DATA IN THIS EXERCISE —
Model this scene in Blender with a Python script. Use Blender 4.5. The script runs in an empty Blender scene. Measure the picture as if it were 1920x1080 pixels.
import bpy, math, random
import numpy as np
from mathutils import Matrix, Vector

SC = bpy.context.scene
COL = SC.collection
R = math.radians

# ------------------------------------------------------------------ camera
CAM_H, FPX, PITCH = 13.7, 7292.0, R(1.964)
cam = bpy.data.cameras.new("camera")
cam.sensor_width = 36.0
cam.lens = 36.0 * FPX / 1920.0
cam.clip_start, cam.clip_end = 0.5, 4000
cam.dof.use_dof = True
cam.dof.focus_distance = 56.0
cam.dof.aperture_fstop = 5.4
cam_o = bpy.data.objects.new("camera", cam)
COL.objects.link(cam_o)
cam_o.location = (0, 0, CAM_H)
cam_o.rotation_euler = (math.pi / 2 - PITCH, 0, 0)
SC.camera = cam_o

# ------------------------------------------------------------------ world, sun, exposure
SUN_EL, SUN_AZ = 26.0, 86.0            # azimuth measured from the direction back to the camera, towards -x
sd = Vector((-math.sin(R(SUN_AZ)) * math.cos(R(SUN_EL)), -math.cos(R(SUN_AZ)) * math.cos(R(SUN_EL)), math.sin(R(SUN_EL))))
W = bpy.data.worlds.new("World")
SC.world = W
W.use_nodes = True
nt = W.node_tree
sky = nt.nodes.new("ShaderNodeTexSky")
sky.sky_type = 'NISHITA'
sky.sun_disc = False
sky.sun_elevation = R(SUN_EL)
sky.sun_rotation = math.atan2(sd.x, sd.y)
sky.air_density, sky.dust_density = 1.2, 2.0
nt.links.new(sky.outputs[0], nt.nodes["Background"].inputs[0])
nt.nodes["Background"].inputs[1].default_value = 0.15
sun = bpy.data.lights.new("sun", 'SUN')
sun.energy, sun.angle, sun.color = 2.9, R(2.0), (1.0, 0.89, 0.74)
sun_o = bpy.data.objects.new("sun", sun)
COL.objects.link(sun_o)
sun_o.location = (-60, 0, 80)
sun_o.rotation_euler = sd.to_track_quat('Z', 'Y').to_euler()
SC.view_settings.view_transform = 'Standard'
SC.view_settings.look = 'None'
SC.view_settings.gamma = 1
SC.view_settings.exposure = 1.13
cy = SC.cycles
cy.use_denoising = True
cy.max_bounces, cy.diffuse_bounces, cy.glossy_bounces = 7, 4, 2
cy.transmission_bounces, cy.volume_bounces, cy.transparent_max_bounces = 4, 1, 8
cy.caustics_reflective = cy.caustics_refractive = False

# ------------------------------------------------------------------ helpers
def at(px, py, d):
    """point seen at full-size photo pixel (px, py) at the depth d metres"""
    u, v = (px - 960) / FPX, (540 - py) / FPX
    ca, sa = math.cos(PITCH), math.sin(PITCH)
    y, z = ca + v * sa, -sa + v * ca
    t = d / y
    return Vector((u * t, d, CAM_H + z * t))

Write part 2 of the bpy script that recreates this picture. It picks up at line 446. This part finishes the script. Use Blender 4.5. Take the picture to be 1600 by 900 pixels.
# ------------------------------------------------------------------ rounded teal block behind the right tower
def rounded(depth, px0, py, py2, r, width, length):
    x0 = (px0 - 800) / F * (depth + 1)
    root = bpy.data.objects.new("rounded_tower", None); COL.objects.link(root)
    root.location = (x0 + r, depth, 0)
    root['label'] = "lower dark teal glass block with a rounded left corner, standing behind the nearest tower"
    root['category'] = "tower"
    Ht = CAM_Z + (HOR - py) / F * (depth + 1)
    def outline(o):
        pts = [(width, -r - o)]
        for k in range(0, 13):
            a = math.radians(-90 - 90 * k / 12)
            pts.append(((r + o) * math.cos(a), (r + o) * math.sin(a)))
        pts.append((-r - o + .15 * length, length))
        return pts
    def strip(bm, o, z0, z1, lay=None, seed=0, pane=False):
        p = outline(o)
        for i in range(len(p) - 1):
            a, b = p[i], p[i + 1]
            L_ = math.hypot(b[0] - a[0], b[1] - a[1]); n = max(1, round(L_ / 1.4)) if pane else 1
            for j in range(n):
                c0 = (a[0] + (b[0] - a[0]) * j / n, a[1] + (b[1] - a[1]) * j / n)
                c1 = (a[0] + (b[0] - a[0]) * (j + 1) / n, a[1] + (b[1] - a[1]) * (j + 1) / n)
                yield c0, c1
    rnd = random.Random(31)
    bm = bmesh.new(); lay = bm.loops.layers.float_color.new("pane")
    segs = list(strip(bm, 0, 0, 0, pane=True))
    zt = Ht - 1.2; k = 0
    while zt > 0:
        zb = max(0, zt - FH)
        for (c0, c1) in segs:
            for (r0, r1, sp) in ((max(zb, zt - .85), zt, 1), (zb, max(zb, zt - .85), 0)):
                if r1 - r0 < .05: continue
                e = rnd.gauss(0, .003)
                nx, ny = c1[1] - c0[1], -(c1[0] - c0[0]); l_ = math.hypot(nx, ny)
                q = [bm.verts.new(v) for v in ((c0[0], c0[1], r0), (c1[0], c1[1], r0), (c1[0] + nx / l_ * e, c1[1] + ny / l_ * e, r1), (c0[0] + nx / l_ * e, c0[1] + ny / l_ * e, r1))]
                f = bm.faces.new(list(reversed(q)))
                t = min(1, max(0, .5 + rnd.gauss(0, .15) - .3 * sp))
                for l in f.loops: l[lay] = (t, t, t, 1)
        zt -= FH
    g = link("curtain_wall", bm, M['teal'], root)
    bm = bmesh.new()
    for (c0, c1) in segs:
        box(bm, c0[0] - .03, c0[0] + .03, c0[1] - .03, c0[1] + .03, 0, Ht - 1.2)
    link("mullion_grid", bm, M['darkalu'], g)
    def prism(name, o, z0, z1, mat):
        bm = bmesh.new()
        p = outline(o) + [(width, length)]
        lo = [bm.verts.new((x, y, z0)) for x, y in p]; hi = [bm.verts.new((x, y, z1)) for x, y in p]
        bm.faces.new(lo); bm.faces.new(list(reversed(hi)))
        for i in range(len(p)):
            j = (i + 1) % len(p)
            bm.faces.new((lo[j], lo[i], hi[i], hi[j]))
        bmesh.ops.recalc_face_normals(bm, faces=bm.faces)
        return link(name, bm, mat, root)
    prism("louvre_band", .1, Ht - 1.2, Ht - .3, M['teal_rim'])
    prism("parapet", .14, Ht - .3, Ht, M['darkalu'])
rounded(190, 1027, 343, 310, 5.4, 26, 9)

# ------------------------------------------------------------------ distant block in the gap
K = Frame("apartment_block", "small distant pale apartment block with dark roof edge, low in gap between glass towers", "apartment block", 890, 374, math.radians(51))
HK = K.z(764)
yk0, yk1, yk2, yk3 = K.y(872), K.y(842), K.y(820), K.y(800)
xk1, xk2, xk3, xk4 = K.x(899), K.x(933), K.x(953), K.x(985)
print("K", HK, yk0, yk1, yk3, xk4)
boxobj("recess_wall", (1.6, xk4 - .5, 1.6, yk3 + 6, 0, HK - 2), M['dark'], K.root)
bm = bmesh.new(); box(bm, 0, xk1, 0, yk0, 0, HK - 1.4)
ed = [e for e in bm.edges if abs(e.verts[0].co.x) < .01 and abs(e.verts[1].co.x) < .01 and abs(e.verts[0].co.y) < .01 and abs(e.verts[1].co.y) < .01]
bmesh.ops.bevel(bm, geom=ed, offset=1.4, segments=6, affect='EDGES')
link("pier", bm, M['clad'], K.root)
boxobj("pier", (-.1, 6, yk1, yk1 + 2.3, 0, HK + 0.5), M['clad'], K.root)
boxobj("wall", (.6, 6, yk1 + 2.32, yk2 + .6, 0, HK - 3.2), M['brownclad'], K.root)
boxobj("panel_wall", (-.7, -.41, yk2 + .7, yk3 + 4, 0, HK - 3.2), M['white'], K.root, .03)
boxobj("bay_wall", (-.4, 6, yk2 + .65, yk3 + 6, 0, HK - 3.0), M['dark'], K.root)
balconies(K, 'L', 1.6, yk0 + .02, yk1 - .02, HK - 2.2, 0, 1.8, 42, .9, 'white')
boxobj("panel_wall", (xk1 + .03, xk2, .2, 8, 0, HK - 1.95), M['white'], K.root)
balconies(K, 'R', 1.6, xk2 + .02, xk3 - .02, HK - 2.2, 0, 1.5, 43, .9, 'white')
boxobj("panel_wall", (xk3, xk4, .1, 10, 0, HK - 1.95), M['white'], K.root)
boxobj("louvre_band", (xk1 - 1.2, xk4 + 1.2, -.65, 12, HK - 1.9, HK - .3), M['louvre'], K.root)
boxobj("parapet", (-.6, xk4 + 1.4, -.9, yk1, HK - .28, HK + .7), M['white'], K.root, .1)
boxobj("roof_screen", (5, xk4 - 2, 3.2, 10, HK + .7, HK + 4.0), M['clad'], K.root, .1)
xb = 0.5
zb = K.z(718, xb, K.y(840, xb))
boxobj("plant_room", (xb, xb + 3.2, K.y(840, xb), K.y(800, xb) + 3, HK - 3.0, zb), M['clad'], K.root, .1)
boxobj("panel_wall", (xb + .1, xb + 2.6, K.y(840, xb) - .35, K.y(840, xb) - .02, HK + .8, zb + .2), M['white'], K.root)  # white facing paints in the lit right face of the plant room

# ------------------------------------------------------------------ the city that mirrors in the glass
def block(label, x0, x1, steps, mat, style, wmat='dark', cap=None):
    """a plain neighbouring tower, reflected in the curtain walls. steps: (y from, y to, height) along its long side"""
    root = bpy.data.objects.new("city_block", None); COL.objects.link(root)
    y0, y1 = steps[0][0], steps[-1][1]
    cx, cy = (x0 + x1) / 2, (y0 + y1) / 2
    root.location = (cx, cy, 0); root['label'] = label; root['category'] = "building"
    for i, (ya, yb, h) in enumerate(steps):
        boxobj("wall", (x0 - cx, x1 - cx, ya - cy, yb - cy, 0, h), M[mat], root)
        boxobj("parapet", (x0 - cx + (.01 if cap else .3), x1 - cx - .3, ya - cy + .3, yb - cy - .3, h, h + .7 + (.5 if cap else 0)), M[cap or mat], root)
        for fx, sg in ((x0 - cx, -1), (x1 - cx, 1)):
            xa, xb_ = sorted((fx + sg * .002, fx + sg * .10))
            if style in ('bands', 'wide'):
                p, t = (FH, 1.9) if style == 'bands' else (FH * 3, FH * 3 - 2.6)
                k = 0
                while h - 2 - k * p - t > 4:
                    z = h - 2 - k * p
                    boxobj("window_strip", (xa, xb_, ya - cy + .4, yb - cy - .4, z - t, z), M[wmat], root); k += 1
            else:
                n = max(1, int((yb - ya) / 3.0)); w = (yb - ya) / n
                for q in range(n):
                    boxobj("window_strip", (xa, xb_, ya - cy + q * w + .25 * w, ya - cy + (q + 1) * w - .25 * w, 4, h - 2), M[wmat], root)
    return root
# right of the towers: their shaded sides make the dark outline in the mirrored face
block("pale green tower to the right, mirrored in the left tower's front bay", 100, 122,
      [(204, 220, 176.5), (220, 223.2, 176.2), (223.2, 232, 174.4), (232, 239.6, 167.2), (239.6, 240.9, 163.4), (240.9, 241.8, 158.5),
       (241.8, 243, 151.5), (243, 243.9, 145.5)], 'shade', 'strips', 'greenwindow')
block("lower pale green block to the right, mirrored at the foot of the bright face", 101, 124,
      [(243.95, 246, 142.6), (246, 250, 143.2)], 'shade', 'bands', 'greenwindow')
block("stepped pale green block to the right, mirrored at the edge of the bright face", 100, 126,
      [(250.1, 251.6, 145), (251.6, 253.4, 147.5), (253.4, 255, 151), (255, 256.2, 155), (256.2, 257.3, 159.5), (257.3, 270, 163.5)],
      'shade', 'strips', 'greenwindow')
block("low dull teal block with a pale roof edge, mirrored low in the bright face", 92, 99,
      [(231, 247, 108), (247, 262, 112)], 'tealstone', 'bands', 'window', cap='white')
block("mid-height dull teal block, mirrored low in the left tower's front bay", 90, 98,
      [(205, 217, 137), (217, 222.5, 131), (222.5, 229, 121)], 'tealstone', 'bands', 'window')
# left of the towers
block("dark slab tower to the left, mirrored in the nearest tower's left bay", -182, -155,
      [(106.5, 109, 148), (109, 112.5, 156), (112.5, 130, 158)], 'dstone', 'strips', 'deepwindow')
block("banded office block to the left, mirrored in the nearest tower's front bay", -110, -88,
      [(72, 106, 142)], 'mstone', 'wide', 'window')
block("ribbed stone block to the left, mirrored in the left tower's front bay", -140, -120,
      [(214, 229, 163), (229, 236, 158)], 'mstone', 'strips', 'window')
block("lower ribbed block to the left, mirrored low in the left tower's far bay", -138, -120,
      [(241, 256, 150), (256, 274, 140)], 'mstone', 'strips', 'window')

TASK TO CARRY OUT —
Please copy, word for word, every line from the first line of the records through the line containing "SC.camera = cam_o", with both of those lines included and nothing else.

THE REPLY —
Model this scene in Blender with a Python script. Use Blender 4.5. The script runs in an empty Blender scene. Measure the picture as if it were 1920x1080 pixels.
import bpy, math, random
import numpy as np
from mathutils import Matrix, Vector

SC = bpy.context.scene
COL = SC.collection
R = math.radians

# ------------------------------------------------------------------ camera
CAM_H, FPX, PITCH = 13.7, 7292.0, R(1.964)
cam = bpy.data.cameras.new("camera")
cam.sensor_width = 36.0
cam.lens = 36.0 * FPX / 1920.0
cam.clip_start, cam.clip_end = 0.5, 4000
cam.dof.use_dof = True
cam.dof.focus_distance = 56.0
cam.dof.aperture_fstop = 5.4
cam_o = bpy.data.objects.new("camera", cam)
COL.objects.link(cam_o)
cam_o.location = (0, 0, CAM_H)
cam_o.rotation_euler = (math.pi / 2 - PITCH, 0, 0)
SC.camera = cam_o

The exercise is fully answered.